The barrage means that Hamas and other terror groups have fired at least 729 rockets and mortars into Israel in 2012, surpassing the 653 fired in 2011. The pace and density of the attacks also have dramatically increased in recent weeks, raising the possibility that Hamas has evaluated the regional situation and made a strategic decision to escalate its targeting of Israeli civilians.

Earlier this month Hamas launched a shoulder-mounted anti-aircraft missile at an Israeli helicopter, another first. The rocket, a Russian-made Strela-2, reportedly came from Libya and was smuggled into the Gaza Strip via tunnels running from Egypt.

Hamas leaders may feel that the regional situation has changed the strategic environment in their favor. The overnight rocket barrage from Gaza immediately follows the visit of Qatar's Emir Hamad bin Khalifa A-Thani to the territory, a much-publicized state visit that provided a diplomacy victory for Hamas. Hamas leaders used the Emir’s presence to explicitly declare that they had overcome Israel's attempt to diplomatically isolate the terror group.

Meanwhile the Muslim Brotherhood ascension in Egypt has created the expectation that Hamas leaders will be able to evade and erode Israel’s blockade of the Gaza Strip.

Without either strong international condemnation or targeted military action, it is unlikely that Palestinian terror groups will change their strategic calculations, which all but guarantees further escalations against Israeli civilians.

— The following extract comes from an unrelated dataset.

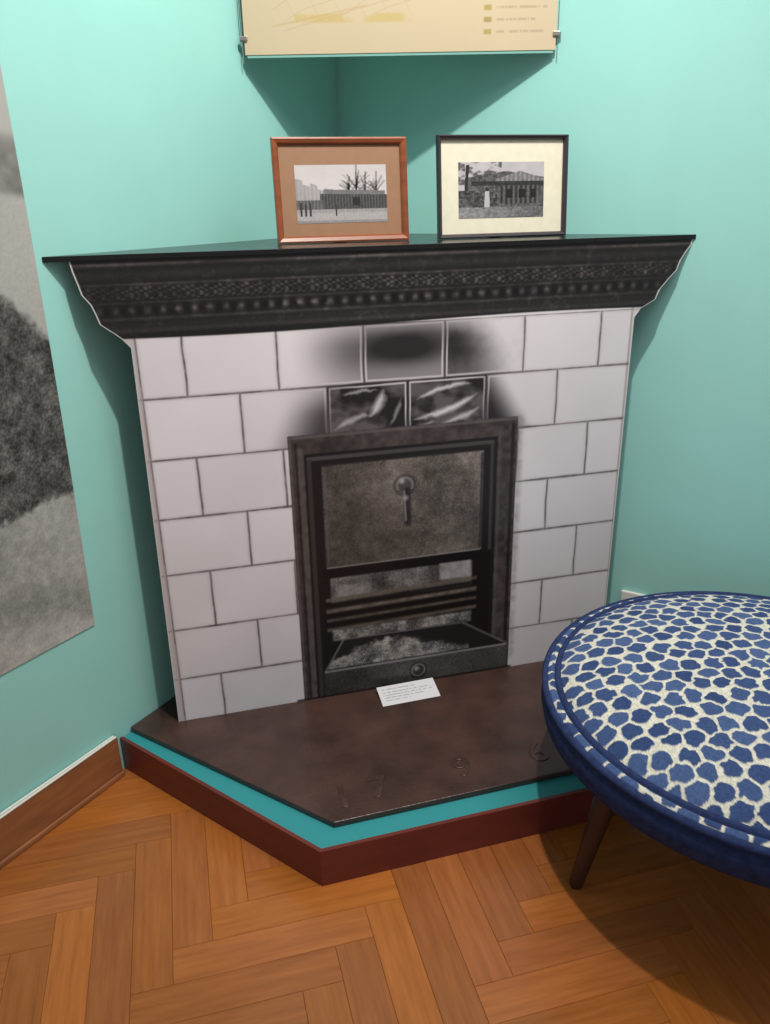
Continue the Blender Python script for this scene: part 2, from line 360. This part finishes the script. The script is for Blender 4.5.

HAMAS and other Iran-backed terror groups in Gaza have dramatically escalated their attacks on Israel within the last two days, launching at least 72 rockets overnight Wednesday after critically wounding an IDF officer who was on a routine patrol with a roadside bomb attack. More than 130 rockets have been fired at Israel in the past week. These attacks – the biggest attack from Gaza since the end of June 2012, when more than 50 rockets were fired over four days – have targeted Israeli civilians throughout the south of the country.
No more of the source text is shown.